You love pickles, and you have the perfect recipe that all your friends and family love. In fact, you give your pickles as gifts and get rave reviews.  You could make a side hustle business out of these pickles!  Before you even think about names you start asking your friends and family – hey, where do you normally shop for pickles and how often do you buy them?  If I sold these pickles how often do you think you’d buy them? What’s price point you normally pay for pickles?  Are you happy with the pickle choices out there or are you longing for something different?  Know any other pickle-lovers I can talk to?   

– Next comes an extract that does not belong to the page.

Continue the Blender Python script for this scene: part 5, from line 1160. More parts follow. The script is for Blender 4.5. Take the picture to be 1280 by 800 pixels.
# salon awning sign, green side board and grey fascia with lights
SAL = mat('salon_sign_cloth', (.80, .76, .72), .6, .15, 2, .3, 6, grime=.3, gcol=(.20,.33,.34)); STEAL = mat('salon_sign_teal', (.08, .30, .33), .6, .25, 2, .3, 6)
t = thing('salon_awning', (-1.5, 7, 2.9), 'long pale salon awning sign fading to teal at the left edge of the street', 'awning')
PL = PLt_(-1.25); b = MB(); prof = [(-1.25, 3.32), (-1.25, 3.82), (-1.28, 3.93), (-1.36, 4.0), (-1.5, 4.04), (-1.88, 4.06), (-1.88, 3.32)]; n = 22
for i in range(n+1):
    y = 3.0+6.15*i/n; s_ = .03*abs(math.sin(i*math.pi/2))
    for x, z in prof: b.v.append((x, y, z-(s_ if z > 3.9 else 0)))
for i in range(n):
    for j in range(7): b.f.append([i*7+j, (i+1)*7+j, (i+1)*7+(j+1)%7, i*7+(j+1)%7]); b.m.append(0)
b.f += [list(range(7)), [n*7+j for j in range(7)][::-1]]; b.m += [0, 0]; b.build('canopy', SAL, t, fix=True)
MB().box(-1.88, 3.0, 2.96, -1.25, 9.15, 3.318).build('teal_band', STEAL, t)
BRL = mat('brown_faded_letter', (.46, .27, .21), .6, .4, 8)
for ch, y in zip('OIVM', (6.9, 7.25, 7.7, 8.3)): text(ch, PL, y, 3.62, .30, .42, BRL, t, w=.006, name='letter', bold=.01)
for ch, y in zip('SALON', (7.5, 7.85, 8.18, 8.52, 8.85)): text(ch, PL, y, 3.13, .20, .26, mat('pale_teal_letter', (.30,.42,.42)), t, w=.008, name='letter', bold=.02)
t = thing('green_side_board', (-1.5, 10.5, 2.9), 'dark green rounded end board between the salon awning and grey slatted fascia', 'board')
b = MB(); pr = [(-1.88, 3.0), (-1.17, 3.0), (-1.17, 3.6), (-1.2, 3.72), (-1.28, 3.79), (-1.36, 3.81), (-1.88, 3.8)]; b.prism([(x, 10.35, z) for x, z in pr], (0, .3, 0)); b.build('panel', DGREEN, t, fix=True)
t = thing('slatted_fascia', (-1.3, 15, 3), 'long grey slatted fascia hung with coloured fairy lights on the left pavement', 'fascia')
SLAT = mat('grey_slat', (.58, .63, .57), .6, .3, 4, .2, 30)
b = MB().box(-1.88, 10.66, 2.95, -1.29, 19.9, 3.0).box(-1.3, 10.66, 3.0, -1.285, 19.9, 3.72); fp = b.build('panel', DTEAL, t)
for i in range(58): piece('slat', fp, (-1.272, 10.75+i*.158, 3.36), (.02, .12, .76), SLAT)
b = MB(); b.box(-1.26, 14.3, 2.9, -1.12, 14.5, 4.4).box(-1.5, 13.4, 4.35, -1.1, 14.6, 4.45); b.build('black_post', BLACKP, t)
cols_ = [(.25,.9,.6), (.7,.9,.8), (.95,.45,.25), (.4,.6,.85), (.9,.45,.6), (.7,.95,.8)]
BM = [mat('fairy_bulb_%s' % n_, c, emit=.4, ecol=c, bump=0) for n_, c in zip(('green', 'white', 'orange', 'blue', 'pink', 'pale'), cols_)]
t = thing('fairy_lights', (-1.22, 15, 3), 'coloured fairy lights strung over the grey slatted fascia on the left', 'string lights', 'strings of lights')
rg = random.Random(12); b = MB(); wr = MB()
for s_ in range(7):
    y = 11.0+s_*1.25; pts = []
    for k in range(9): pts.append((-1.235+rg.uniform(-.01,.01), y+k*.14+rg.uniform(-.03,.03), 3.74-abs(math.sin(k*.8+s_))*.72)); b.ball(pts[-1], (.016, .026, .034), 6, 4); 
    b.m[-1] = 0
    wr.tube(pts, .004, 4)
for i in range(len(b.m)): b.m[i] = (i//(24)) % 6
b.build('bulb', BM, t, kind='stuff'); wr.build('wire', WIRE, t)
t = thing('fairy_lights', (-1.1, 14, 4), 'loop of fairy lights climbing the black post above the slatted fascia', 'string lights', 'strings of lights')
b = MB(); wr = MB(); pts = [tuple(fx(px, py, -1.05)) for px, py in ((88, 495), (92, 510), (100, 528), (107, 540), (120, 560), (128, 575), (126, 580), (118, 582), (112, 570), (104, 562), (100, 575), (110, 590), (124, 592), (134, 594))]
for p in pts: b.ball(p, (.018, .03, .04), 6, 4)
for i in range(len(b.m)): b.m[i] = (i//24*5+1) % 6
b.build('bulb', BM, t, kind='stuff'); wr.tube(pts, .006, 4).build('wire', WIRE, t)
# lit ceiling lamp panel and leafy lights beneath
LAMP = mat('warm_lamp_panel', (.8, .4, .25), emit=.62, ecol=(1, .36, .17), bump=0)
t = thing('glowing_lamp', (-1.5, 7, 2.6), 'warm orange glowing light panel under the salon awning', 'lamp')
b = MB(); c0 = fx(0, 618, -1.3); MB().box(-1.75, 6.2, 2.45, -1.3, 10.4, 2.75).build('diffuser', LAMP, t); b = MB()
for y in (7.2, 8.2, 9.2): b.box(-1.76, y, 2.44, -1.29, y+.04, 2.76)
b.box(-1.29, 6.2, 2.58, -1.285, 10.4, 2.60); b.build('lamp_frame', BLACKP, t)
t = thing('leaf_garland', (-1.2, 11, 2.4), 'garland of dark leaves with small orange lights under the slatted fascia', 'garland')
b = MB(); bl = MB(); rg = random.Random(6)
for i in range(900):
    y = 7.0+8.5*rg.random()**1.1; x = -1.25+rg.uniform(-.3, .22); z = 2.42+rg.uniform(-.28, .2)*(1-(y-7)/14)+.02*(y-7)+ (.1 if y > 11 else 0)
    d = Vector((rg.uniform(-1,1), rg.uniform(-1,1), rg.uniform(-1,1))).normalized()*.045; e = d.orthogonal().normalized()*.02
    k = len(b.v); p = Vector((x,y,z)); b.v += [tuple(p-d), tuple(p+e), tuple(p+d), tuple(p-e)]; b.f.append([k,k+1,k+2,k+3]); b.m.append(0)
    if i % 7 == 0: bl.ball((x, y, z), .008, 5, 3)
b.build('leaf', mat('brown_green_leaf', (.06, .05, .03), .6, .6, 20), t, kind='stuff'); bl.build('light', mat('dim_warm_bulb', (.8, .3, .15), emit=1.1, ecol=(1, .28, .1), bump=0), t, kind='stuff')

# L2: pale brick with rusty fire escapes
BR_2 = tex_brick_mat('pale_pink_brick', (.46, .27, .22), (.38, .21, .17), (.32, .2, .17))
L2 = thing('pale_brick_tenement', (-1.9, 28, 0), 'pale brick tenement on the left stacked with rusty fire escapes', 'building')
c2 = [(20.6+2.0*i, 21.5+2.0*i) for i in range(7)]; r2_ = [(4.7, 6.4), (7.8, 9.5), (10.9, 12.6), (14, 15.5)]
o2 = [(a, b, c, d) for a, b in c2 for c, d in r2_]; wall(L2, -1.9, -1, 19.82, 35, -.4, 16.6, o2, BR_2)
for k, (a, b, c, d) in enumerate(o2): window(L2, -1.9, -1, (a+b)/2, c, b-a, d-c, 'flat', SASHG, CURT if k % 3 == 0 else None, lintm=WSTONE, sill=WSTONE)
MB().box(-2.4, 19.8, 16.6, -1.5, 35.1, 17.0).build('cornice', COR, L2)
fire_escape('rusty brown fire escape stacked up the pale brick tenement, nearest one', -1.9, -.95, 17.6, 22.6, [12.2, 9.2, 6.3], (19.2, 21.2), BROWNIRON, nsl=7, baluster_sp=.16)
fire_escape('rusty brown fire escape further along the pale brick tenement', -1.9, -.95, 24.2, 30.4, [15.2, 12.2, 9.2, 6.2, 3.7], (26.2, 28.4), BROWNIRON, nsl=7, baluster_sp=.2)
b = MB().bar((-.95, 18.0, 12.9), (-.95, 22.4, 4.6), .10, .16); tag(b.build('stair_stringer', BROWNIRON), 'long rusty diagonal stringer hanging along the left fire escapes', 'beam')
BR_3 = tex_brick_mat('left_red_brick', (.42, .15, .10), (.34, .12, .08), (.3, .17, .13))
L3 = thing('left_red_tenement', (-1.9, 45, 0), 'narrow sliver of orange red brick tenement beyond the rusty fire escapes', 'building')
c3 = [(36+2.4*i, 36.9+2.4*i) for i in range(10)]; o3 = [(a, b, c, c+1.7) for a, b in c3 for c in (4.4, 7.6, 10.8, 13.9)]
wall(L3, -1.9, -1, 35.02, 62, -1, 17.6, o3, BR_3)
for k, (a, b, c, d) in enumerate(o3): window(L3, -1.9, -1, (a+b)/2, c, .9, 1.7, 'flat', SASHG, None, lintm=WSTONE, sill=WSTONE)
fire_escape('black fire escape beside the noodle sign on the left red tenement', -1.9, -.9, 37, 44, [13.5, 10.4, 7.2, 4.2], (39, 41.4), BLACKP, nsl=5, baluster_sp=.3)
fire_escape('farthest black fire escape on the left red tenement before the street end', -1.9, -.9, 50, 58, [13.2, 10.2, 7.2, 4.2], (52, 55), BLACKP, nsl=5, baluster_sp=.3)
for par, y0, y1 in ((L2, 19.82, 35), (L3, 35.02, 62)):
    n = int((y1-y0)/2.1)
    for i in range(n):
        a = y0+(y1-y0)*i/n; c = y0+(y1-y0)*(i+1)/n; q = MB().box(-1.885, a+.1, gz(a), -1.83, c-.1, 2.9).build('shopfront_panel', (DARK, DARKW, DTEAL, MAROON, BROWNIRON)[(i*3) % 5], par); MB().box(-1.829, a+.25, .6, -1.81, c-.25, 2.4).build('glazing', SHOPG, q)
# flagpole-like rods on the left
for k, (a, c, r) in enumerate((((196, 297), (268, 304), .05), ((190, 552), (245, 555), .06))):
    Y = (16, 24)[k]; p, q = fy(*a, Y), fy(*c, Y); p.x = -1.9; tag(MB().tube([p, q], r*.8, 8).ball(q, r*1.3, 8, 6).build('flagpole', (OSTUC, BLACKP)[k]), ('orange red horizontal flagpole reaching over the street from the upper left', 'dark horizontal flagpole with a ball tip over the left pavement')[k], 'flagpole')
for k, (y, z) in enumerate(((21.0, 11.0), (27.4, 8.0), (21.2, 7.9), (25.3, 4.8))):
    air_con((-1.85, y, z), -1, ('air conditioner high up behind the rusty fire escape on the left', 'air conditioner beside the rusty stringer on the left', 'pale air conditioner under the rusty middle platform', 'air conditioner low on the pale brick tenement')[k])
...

As you ask the questions it becomes apparent that only a few of the people you talk to actually buy pickles with any frequency so maybe they’re not as excited about pickles as you thought.  You also start doing some back-of-the-envelope math and find out that you’d need to sell 200 pickle jars per week to make it even worth your time.  Then you start wondering to yourself, will I love making pickles when I have to make THAT many jars per week and only make a small margin for my efforts?  The answer starts becoming clearer that you’d rather keep this as a hobby.  You used your network to ask the questions, your expertise to make the pickles and found out that you didn’t have the kind of passion required to make this a full business. There’s nothing wrong with that at all. The customer development process prevented you from spending a dime on this business that you eventually found out wouldn’t quite work for you.

Example 3:  Successful launch

You’ve been in international development for ages and have experience working both in government agencies as well as the private sector.  You know there are certain times of year when your current organization and others like it bring on extra contractors to get through grant writing season. You’re motivated to become one of those contractors in the future because, while you gladly take three weeks of vacation per year, you’re yearning to be able to travel more and don’t like being chained to the desk anymore.  You have an idea you want to pitch that involves turning your current role into a contracting role. Clearly, you have the expertise to do this and the passion for it since you’ve been employed in this industry for over a decade.  

You use your current network (not necessarily in your direct line of supervision) to safely float the idea that you want to switch to contracting. You also talk to a few other people who’ve done it and ask what they would do differently if they had to do it over again. You ask about how steady the work has been and find out that after the first year things get pretty steady, but during the first year, it can be a little unsettling to not know where your next paycheck is coming from. Finally, you talk to a few organizations different from your own to find out when and how frequently they need extra help and you ask whether they’d be interested in putting you on their list of people to reach out to when that happens. They gladly say sure! You remember to ask whether they mind if their contractors work remotely. They say they prefer it and require extra insurance and cyber-security protections for all their contractors. That’s good to know – and this is something you probably never would’ve found out unless you asked about it.  You have a market-proven idea, so now you carefully take it to your current supervisor to see if you can do the same thing at your current firm.  You didn’t have to take on all the risk or spend any money to get your business “going” before you found out it would, in fact, work!

I’ve learned that when you rigorously use the customer development process you get three main benefits:

  1. It gives you more chances for success
  2. You can get the business up and running quicker
  3. It informs you if you need to shift/pivot BEFORE you spend time/money on your idea

What have you experience while doing customer interviews to test out a business idea?